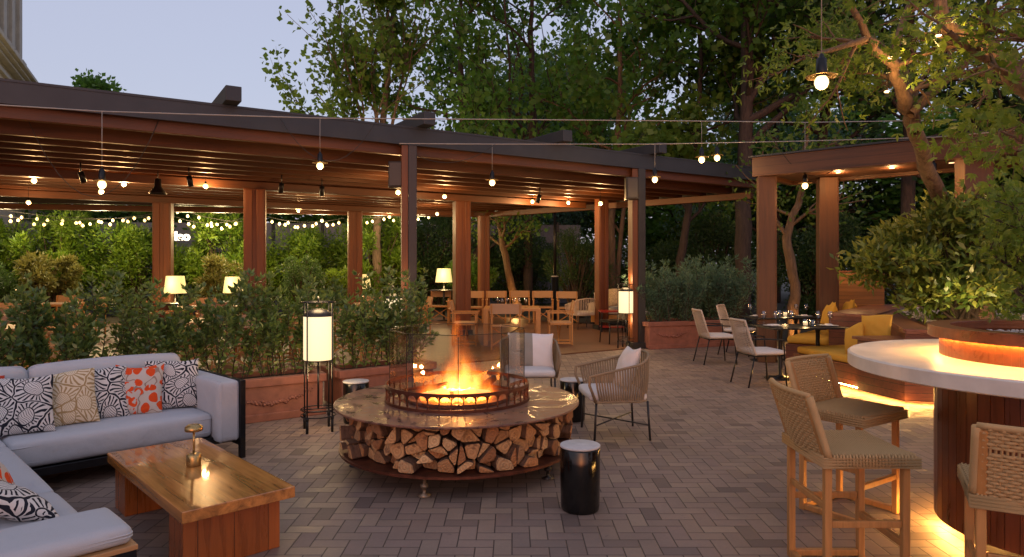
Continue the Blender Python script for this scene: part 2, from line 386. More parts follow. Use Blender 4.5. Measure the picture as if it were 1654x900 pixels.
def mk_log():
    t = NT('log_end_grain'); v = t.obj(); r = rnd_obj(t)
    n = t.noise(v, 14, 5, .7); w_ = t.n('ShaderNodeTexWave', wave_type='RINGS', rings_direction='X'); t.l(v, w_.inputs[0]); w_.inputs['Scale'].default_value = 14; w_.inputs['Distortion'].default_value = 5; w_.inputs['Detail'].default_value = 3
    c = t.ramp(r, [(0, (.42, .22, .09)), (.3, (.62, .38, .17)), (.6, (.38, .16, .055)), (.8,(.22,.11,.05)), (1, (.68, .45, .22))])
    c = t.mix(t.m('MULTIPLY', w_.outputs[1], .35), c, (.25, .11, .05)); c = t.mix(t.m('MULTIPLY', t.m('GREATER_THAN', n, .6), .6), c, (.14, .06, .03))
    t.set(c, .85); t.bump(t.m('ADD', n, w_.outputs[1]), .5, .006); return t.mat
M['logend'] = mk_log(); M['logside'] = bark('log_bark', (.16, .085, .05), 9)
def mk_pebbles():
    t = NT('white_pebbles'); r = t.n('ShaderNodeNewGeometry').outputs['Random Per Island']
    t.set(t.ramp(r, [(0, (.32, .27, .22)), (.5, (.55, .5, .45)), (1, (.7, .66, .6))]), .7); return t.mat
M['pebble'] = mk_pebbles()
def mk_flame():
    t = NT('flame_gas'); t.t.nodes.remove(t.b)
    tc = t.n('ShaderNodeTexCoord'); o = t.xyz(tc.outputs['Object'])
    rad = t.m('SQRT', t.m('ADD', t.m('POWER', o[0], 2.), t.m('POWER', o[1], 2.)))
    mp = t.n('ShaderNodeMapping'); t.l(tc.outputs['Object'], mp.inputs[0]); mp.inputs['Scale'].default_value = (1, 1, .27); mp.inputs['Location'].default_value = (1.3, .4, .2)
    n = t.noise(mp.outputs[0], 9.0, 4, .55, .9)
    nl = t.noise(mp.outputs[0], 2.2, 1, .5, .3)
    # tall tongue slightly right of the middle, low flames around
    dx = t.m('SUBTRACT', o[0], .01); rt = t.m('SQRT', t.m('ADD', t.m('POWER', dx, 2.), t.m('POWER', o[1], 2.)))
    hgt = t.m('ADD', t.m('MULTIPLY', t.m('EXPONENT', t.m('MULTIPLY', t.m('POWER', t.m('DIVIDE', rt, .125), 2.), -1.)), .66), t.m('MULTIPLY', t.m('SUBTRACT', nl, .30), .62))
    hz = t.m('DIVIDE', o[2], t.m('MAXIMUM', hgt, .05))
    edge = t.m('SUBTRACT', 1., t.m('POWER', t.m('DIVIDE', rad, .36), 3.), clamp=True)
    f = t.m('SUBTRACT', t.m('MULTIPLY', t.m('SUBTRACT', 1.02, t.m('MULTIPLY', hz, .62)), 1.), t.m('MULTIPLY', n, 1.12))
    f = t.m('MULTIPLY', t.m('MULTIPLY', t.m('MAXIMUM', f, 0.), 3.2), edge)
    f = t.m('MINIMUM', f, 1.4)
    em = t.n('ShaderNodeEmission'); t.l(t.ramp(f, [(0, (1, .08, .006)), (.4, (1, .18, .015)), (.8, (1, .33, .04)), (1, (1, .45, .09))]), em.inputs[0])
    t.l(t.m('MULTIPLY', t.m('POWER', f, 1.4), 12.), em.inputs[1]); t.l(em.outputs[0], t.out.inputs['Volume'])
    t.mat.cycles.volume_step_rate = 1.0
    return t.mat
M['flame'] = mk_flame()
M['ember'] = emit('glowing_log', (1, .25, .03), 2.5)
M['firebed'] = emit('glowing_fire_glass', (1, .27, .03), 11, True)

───

What you need to do
Every line of text is to be repeated exactly; pictures are left out.

Solved problem
Continue the Blender Python script for this scene: part 2, from line 386. More parts follow. Use Blender 4.5. Measure the picture as if it were 1654x900 pixels.
def mk_log():
    t = NT('log_end_grain'); v = t.obj(); r = rnd_obj(t)
    n = t.noise(v, 14, 5, .7); w_ = t.n('ShaderNodeTexWave', wave_type='RINGS', rings_direction='X'); t.l(v, w_.inputs[0]); w_.inputs['Scale'].default_value = 14; w_.inputs['Distortion'].default_value = 5; w_.inputs['Detail'].default_value = 3
    c = t.ramp(r, [(0, (.42, .22, .09)), (.3, (.62, .38, .17)), (.6, (.38, .16, .055)), (.8,(.22,.11,.05)), (1, (.68, .45, .22))])
    c = t.mix(t.m('MULTIPLY', w_.outputs[1], .35), c, (.25, .11, .05)); c = t.mix(t.m('MULTIPLY', t.m('GREATER_THAN', n, .6), .6), c, (.14, .06, .03))
    t.set(c, .85); t.bump(t.m('ADD', n, w_.outputs[1]), .5, .006); return t.mat
M['logend'] = mk_log(); M['logside'] = bark('log_bark', (.16, .085, .05), 9)
def mk_pebbles():
    t = NT('white_pebbles'); r = t.n('ShaderNodeNewGeometry').outputs['Random Per Island']
    t.set(t.ramp(r, [(0, (.32, .27, .22)), (.5, (.55, .5, .45)), (1, (.7, .66, .6))]), .7); return t.mat
M['pebble'] = mk_pebbles()
def mk_flame():
    t = NT('flame_gas'); t.t.nodes.remove(t.b)
    tc = t.n('ShaderNodeTexCoord'); o = t.xyz(tc.outputs['Object'])
    rad = t.m('SQRT', t.m('ADD', t.m('POWER', o[0], 2.), t.m('POWER', o[1], 2.)))
    mp = t.n('ShaderNodeMapping'); t.l(tc.outputs['Object'], mp.inputs[0]); mp.inputs['Scale'].default_value = (1, 1, .27); mp.inputs['Location'].default_value = (1.3, .4, .2)
    n = t.noise(mp.outputs[0], 9.0, 4, .55, .9)
    nl = t.noise(mp.outputs[0], 2.2, 1, .5, .3)
    # tall tongue slightly right of the middle, low flames around
    dx = t.m('SUBTRACT', o[0], .01); rt = t.m('SQRT', t.m('ADD', t.m('POWER', dx, 2.), t.m('POWER', o[1], 2.)))
    hgt = t.m('ADD', t.m('MULTIPLY', t.m('EXPONENT', t.m('MULTIPLY', t.m('POWER', t.m('DIVIDE', rt, .125), 2.), -1.)), .66), t.m('MULTIPLY', t.m('SUBTRACT', nl, .30), .62))
    hz = t.m('DIVIDE', o[2], t.m('MAXIMUM', hgt, .05))
    edge = t.m('SUBTRACT', 1., t.m('POWER', t.m('DIVIDE', rad, .36), 3.), clamp=True)
    f = t.m('SUBTRACT', t.m('MULTIPLY', t.m('SUBTRACT', 1.02, t.m('MULTIPLY', hz, .62)), 1.), t.m('MULTIPLY', n, 1.12))
    f = t.m('MULTIPLY', t.m('MULTIPLY', t.m('MAXIMUM', f, 0.), 3.2), edge)
    f = t.m('MINIMUM', f, 1.4)
    em = t.n('ShaderNodeEmission'); t.l(t.ramp(f, [(0, (1, .08, .006)), (.4, (1, .18, .015)), (.8, (1, .33, .04)), (1, (1, .45, .09))]), em.inputs[0])
    t.l(t.m('MULTIPLY', t.m('POWER', f, 1.4), 12.), em.inputs[1]); t.l(em.outputs[0], t.out.inputs['Volume'])
    t.mat.cycles.volume_step_rate = 1.0
    return t.mat
M['flame'] = mk_flame()
M['ember'] = emit('glowing_log', (1, .25, .03), 2.5)
M['firebed'] = emit('glowing_fire_glass', (1, .27, .03), 11, True)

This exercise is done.